Dunque il ripristino del criterio del valore venale non significa acquisizione della prerogativa dell’edificabilità da parte di quei terreni che ne siano privi di diritto e detto assetto normativo del complessivo sistema indennitario si pone in linea con la normativa Europea, sicchè correttamente la Corte territoriale ha calcolato l’indennità di espropriazione in base al valore di mercato dell’aree non edificabili.

6. Conclusivamente il ricorso deve essere rigettato e le spese del presente giudizio, liquidate come in dispositivo, seguono la soccombenza.

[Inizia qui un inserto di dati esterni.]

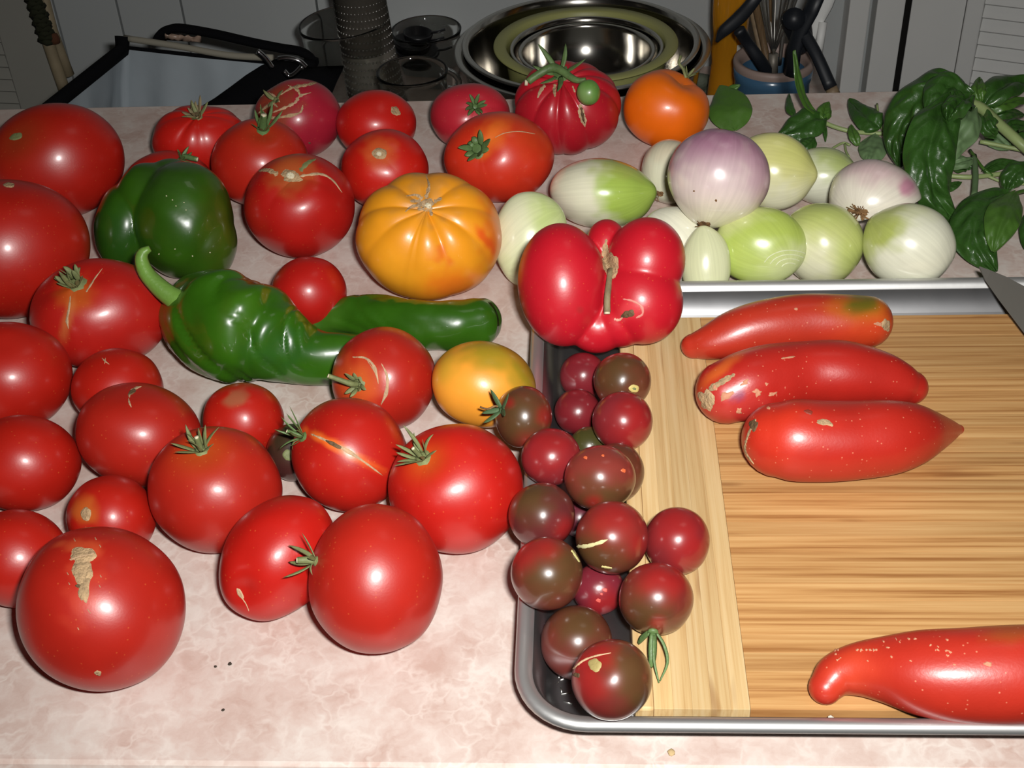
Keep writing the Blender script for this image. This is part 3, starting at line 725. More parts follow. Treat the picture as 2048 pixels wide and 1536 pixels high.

7. Infine deve darsi atto che sussistono nella specie i presupposti per il versamento, da parte dei ricorrenti, di un ulteriore importo a titolo di contributo unificato pari a quello dovuto per il ricorso per cassazione, a norma del D.P.R. n. 115 del 2002, art. 13, comma 1 quater.

P.Q.M.

Rigetta il ricorso e condanna i ricorrenti al pagamento delle spese del presente giudizio che liquida in Euro 4.900,00, di cui Euro200 per esborsi, oltre al 15% per spese generali ed accessori di legge.

Dichiara che sussistono nella specie i presupposti per il versamento, da parte dei ricorrenti, di un ulteriore importo a titolo di contributo unificato pari a quello dovuto per il ricorso per cassazione, a norma del D.P.R. n. 115 del 2002, art. 13, comma 1 quater.

Così deciso in Roma, nella Camera di consiglio della Sezione Prima Civile, il 14 maggio 2019.